Tuesday, May 24, 2005

Believe It: The Media's Credibility Headache Gets Worse - New York Times

Believe It: The Media's Credibility Headache Gets Worse - New York Times

Article in today's NY Times by Patrick Healy (sign-up required). He reports that confidence in the media (press and TV - radio isn't mentioned) has reached an all time low ...

Almost like clockwork, each new month seems to usher in a new controversy over journalistic competence or integrity - the latest being the retracted May 9 article in Newsweek, about a report that American interrogators flushed a Koran down the toilet, that has been linked by the White House to at least 17 deaths during anti-American protests that followed.

These events come at a time when American confidence in the news media is at an all-time low. Most other major institutions in public life - while dealing with their own credibility issues - are more trusted.

In the post-Watergate 1970's, some 25 to 30 percent of Americans reported to the Harris Poll that they had a great deal of confidence in the press, more than they had in Congress, unions or corporate America. In the 2005 poll, the press ranked only ahead of law firms, with 12 percent reporting high confidence in the media.

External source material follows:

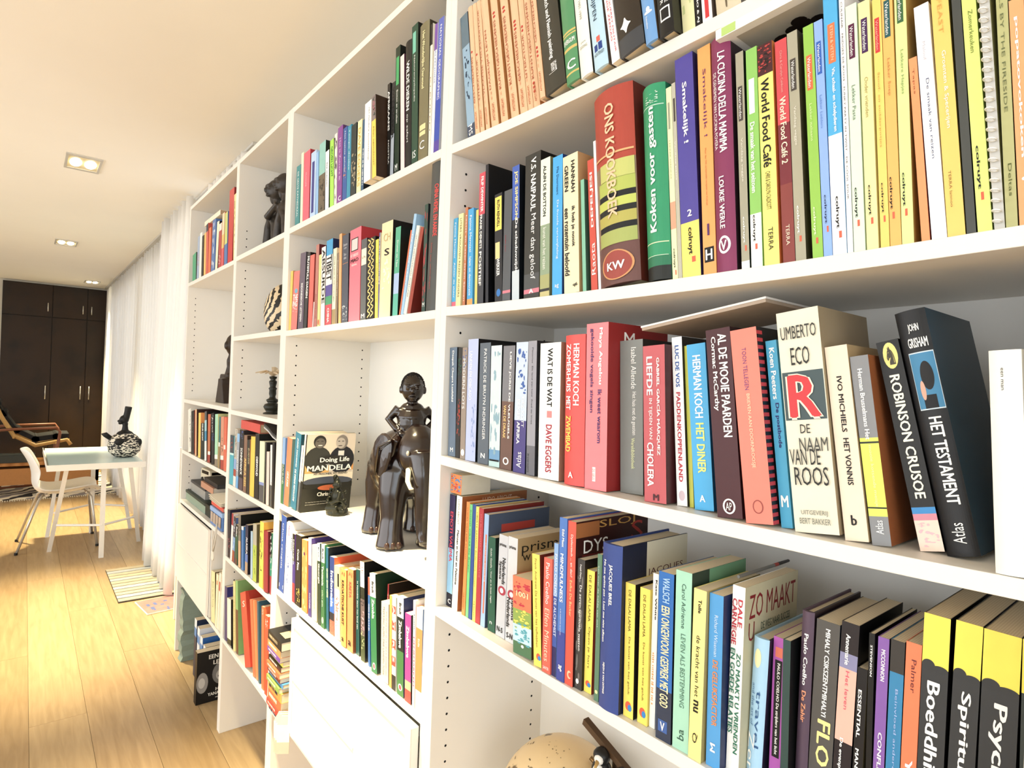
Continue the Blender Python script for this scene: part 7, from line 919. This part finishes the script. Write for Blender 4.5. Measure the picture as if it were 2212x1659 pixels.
MB().lathe([(.075,0),(.075,.012),(.05,.022),(.018,.04),(.012,.09),(.02,.13),(.012,.155),(.006,.163)],n=24).build('stand',mat('#5a3a1e',.35,.1),t,smooth=True)
# little black and white bird ornament on a brown board beside the globe
t=thing('bird_ornament','small black and white bird ornament on brown board, right of the globe','ornament',(.34,.13,.3855))
MB().obox((.02,.006,.437),(.075,0,-.03),(0,.006,0),(.0015,0,.005)).box(-.03,.06,-.03,.03,0,.012).tube([(.005,.02,.01),(.005,.02,.43)],.006,8).box(-.03,.06,-.02,.02,.372,.38).build('board',mat('#4a3218',.5,.2),t)
for k in (0,1):
    b0=MB(); x=-.004+k*.045; z=.405-k*.012
    b0.ell((x,-.004,z),(.02,.016,.026),14,10).ell((x,-.006,z+.03),(.015,.014,.014),12,8)
    p=b0.build('bird_body',mat('#181818',.4),t,smooth=True)
    MB().ell((x+.002,-.013,z),(.014,.012,.02),12,8).ell((x+.003,-.016,z+.029),(.009,.007,.008),10,6).build('white_breast',mat('#f0efe8',.5),t,smooth=True)
    MB().tube([(x+.004,-.02,z+.028),(x+.012,-.038,z+.022)],[.004,.001],8).build('beak',mat('#c8a050',.4),t,smooth=True)
t=thing('picture_book','small chunky picture book with colourful spine atop the leftmost globe-bay books','book',(.0035,.024,1.2165))
MB().box(0,.038,0,.0015,0,.038).box(0,.0015,.0015,.07,0,.038).box(.0365,.038,.0015,.07,0,.038).build('cover',mat('#e6dfc6',.5),t)
MB().box(.0018,.0362,.0018,.068,.001,.037).build('pages',PAGES,t)
mb,ms=lettering([('r','','#e8883a',0,1,0,1),('b','','#3a8ac8',.1,.95,.05,.95),('b','','#c8383a',.1,.9,.05,.95)],.038,.038,.07,0,5)
mb.build('printed_patch',ms,t,fix=False)
# magazines lying over book tops
t=thing('magazine','white-edged magazine with dark grape picture lying over the cookbooks','magazine',(.588,-.004,1.862),None,(0,-.05,0))
MB().box(0,.125,0,.2,0,.012).build('pages',mat('#f7f7f4',.4,.02),t)
m=MB(); rnd=random.Random(5)
for k in range(16):
    cx,cy=.075+rnd.uniform(-.025,.03),.07+rnd.uniform(-.03,.035); r=rnd.uniform(.008,.012)
    m.add([(cx+r*math.cos(2*PI*i/12),cy+r*math.sin(2*PI*i/12),-.0003-k*1e-5) for i in range(12)],[tuple(range(12))])
m.build('grape_print',mat('#1c1210',.4,.2),t,fix=False)
m=MB(); m.add([(.02,.012,-.0002),(.12,.012,-.0002),(.12,.16,-.0002),(.02,.16,-.0002)],[(0,1,2,3)]); m.build('back_cover_print',mat('#b9b4a6',.5,.1),t,fix=False)
MB().box(.008,.026,-.0006,-.0001,.001,.011).build('green_label',mat('#b6d66c',.5,0),t)
t=thing('magazine','thin white-edged magazine resting across the novel tops','magazine',(.462,.03,1.522),None,(0,-.14,0))
MB().box(0,.185,0,.15,0,.0025).build('cover',mat('#f1ece6',.4,.02),t); MB().box(.001,.184,.001,.149,-.004,-.0001).build('pages',mat('#b8a28c',.6,.1),t)
t=thing('pencil','grey pencil with red tip lying behind the plum hardback','pencil',(.606,.06,1.2045))
MB().tube([(0,0,0),(.0,.09,.0)],.0022,6).build('shaft',mat('#8a8a86',.4),t); MB().tube([(0,.09,0),(0,.1,0)],.0024,6).build('red_band',mat('#c83a2a',.4),t); MB().tube([(0,.1,0),(0,.13,0)],[.0024,.002],6).build('black_end',mat('#151515',.4),t)
# stack of flat books left of the flap door
ST=[('#1d1a19',.027,'black pocket book with gold patterned cover, top of the flat stack'),('#f0924a',.021,'orange pocket book second from the top of the flat stack'),('#7a4ab0',.015,'purple pocket book third from the top of the flat stack'),('#f2e04a',.0145,'yellow pocket book under the purple one in the flat stack'),('#2a2624',.0155,'black pocket book with white marks in the flat stack'),('#e0703c',.0155,'orange-brown pocket book in the middle of the flat stack'),('#8a3a2c',.0155,'dark red pocket book in the middle of the flat stack'),('#4a93d8',.0125,'blue pocket book in the flat stack'),('#8fb04a',.0165,'green pocket book under the blue one in the flat stack'),('#f6b040',.0275,'thick amber pocket book low in the flat stack'),('#ee6a34',.0295,'thick orange-red pocket book low in the flat stack'),('#c83a2c',.0175,'red pocket book second from the bottom of the flat stack'),('#f0f0ea',.0165,'white and navy pocket book at the bottom of the flat stack')]
z=.3853; rnd=random.Random(12)
for i,(c,th,lab) in list(enumerate(ST))[::-1]:
    L=.125+rnd.uniform(-.008,.006); Wd=.11+rnd.uniform(-.008,.008); y0=-.018+rnd.uniform(-.006,.006)
    t=thing('book',lab,'book',(-.936,y0,z),'pocket books stacked flat beside the flap door')
    cv=mat(c,.42,.05); k=.0007
    MB().box(0,L,0,k,0,th).box(0,L,k,Wd,0,k).box(0,L,k,Wd,th-k,th).build('cover',cv,t)
    MB().box(.001,L-.001,k+.0002,Wd-.001,k+.0002,th-k-.0002).build('pages',PAGES,t,fix=False)
    lt=MB()
    x=.012; r2=random.Random(i)
    while x<L*.7:
        s=r2.uniform(.001,.0028); lt.box(x,x+s,-.0003,-.0001,th*.35,th*.68); x+=s+r2.choice((.001,.001,.003))
    if i==0: 
        lt.box(.05,.1,.02,.075,th+.0001,th+.0002)
    lt.build('lettering',mat('#f6efe0' if c not in('#f2e04a','#f0f0ea','#f6b040') else '#2a2a4a',.5,0) if i else mat('#cdb88c',.5,0),t,fix=False)
    z+=th+.0004
# paper sheaf hanging over the shelf edge
t=thing('paper_sheaf','cream folded paper booklets hanging over the edge below the flat stack','papers',(-.83,-.028,.3))
for k in range(3):
    m=MB(); pts=[(-.0+k*.014,0,.0+.004*k),(.012+k*.014,-.004,.05),(.008+k*.014,-.004,.1),(.018+k*.014,.006,.128)]
    vs=[]
    for p in pts: vs+=[(p[0],p[1]-.0,p[2]),(p[0]+.02,p[1]+.03,p[2])]
    m.add(vs,[(0,1,3,2),(2,3,5,4),(4,5,7,6)])
    o=m.build('booklet',mat('#f3e9cf',.6,.04),t,fix=False); so=o.modifiers.new('thickness','SOLIDIFY'); so.thickness=.003
# flat red book and papers in third bay
def flatbook(lab,c,x,y,z,L,Wd,th,rz=0,group=None,pc='#c9ac84'):
    t=thing('book',lab,'book',(x,y,z),group,(0,0,rz)); cv=mat(c,.45,.05); k=.0014
    MB().box(0,L,0,k,0,th).box(0,L,k,Wd,0,k).box(0,L,k,Wd,th-k,th).build('cover',cv,t)
    MB().box(.002,L-.002,k+.0002,Wd-.003,k+.0002,th-k-.0002).build('pages',mat(pc,.8,.08),t); return t
flatbook('red hardback lying flat over the third bay books','#d84a3c',-1.45,.012,1.2295,.24,.16,.032)
t=thing('magazine','grey magazines bent over the book tops beside the flat red book','magazine',(-1.195,.02,1.205))
for k in range(3):
    m=MB(); pts=[(0,0,.046+k*.006),(.05,0,.036+k*.006),(.1,0,.02+k*.006),(.15,0,.012+k*.006)]; vs=[]
    for p in pts: vs+=[(p[0],0,p[2]),(p[0]+.01,.17,p[2]+.004)]
    m.add(vs,[(0,1,3,2),(2,3,5,4),(4,5,7,6)]); o=m.build('issue',mat(('#dcdcda','#6a6864','#3c3a38')[k],.5,.15),t,fix=False); so=o.modifiers.new('thickness','SOLIDIFY'); so.thickness=.004
flatbook('cream book lying flat over the top left books','#f4ead0',-2.2,.012,2.146,.3,.14,.022)
flatbook('dark brown book lying flat over the library books','#2a1c14',-2.2,.06,1.267,.25,.14,.014,0,None,'#4a3a2a')
# black bookend and dark blocks in folder compartment
t=thing('bookend','black metal bookend left of the big red folder','bookend',(-1.444,.004,.3852))
MB().box(0,.002,0,.11,0,.15).box(0,.022,0,.11,0,.002).build('plate',DARK,t)
# boxes, van, postcards in leftmost unit
def boxthing(lab,c1,c2,x,y,z,L,Wd,H,cat='box',rz=0):
    t=thing('box',lab,cat,(x,y,z),None,(0,0,rz)); MB().box(0,L,0,Wd,0,H*.97).build('body',mat(c1,.5,.08),t,bevel=.002)
    MB().box(-.002,L+.002,-.002,Wd+.002,H*.75,H).build('lid',mat(c2,.5,.08),t,bevel=.002); return t
boxthing('sage green document box lying in the leftmost unit','#8ba08b','#2c3a30',-2.44,.02,.786,.42,.2,.05)
boxthing('dark green small box at the end of the sage box','#16241c','#0f1a14',-2.015,.02,.786,.1,.15,.055)
boxthing('grey archive box on the sage document box','#9a9a94','#3a3a3c',-2.4,.035,.8365,.3,.18,.055)
flatbook('brown spined album lying on the grey archive box','#c08a6c',-2.165,.03,.892,.24,.17,.028,0,None,'#d8cdb8')
flatbook('black album lying on the brown one','#1a1a1e',-2.15,.04,.9205,.26,.17,.02,0,None,'#3a3a3a')
t=thing('toy_van','small white and beige toy van standing on the grey archive box','toy',(-2.255,.1,.892),None,(0,0,.1))
MB().prism([(-.075,.012),(.075,.012),(.078,.035),(.06,.04),(.045,.066),(-.068,.07),(-.078,.04)],-.03,.03,'y').build('body',mat('#d9cfb0',.35,.05),t,bevel=.003)
MB().box(-.06,.035,-.0305,.0305,.044,.06).box(.056,.058,-.022,.022,.044,.058).build('window',mat('#14100e',.15,0),t)
for a,b_ in ((-.045,-.031),(.045,-.031),(-.045,.031),(.045,.031)): MB().tube([(a,b_-.004,.013),(a,b_+.004,.013)],.013,14).build('wheel',DARK,t)
t=boxthing('blue postcard box with people pictures in the leftmost unit','#5a86c8','#8fb4e4',-1.85,.005,.786,.2,.12,.075,'box',.0)
m=MB()
for k in range(4): m.box(.02+k*.045,.055+k*.045,-.0035,-.0022,.012,.055)
m.build('picture_print',mat('#b8a490',.5,.4,scale=300),t)
flatbook('red folder lying on the blue postcard box','#e0503c',-1.86,.01,.864,.2,.14,.016,.0,None,'#f4ead4')
t=thing('paper_sheaf','cream crumpled papers lying on the red folder','papers',(-1.87,.01,.8815))
for k in range(3):
    m=MB(); m.add([(-.03-k*.01,.0,.0+k*.008),(.2,-.008,.004+k*.006),(.21,.12,.012+k*.012),(.04,.13,.024+k*.006)],[(0,1,2,3)])
    o=m.build('sheet',mat('#efe6cf',.7,.05),t,fix=False); so=o.modifiers.new('thickness','SOLIDIFY'); so.thickness=.002
t=thing('lanyard','grey lanyard with round tag hanging before the leftmost flap door','lanyard',(-1.68,-.012,.70))
MB().tube([(.02,0,.12),(.03,-.004,.07),(.01,-.004,.03),(-.01,-.004,.0)],.0035,6).tube([(.02,0,.12),(.0,-.006,.05),(-.01,-.004,.0)],.003,6).build('strap',mat('#cfc8b8',.7),t,smooth=True)
MB().lathe([(.02,-.002),(.02,.002)],n=16).xf(Matrix.Rotation(PI/2,4,'X')).xf(Matrix.Translation((-.012,-.004,-.018))).build('tag',mat('#e6dfcf',.4),t)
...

Another poll, in 2003 by the Pew Research Center for the People and the Press, found that 66 percent of Americans see news reports as slanted, compared with 53 percent in 1985. Even more stunning to some analysts, 32 percent judged news organizations to be immoral, up from 13 percent in 1985.

"Today we have a case where the public is suspicious of the values of the news media as well," said Andrew Kohut, director of the Pew Research Center. "I don't know if it's a crisis, but it's a hell of a growing problem."

For the first time, Pew also asked Americans in 2003 if they believed some news organizations, which were not identified, were becoming too critical of America. Nearly half the respondents, 46 percent, said yes; 48 percent said no.

"More people think media companies are motivated by profit, and put stories on the front page to serve that interest, and that reporters are motivated by their own career advancement more than any concern about the country," Mr. Rosenstiel said.

Perhaps an even more dire forecast came in another Pew report, Trends 2005, which found 45 percent of Americans saying they believed little or nothing of what they read in their daily newspapers, up from 16 percent two decades ago.



Being in the US a few weeks back, I thought the new style of networks like Fox and CNN domestic reminded me of 911 reports, where the news is read and the pictures are just video jingles - like the 3 second sound bites. No time for issues, No time at all from context.